Transversal dimension jump for product qLDPC codes

We introduce transversal dimension jump, a code-switching protocol for lifted product (LP) quantum low-density parity-check (qLDPC) codes across different chain-complex dimensions, enabling universal fault-tolerant quantum computation with low overhead. The construction leverages the product structure of LP codes to implement one-way transversal CNOTs between a 3D code and its 2D component codes, enabling teleportation-based switching with geometrically nonlocal gates. Combined with constant-depth CCZ gates in 3D LP codes and low-overhead transversal Clifford gates in 2D LP codes, this yields universal, high-rate quantum logical computation with high thresholds and low space-time costs.
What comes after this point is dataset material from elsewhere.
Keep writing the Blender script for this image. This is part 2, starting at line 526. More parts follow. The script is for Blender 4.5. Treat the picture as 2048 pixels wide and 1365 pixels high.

Beyond asymptotic schemes, we identify explicit 3D-2D LP code pairs supporting cup-product CCZ gates, including bivariate tricycle-bicycle families such as the $[[81,3,5]]$-$[[54,2,6]]$ pair, where the 3D tricycle codes admit depth-2 CCZ, weight-6 stabilizers, and pseudo-thresholds $\gtrsim 0.4\%$. As a byproduct, we show that the 3D codes enable highly efficient magic-state preparation: a single round of stabilizer measurements followed by depth-2 CCZ and postselection produces states with error $<10^{-9}$ and success probability $\sim 35\%$. Our results establish a native integration of qLDPC codes with complementary transversal gates-covering nearly all practically relevant families known so far-and open a broad design space for scalable, low-overhead universal quantum computation.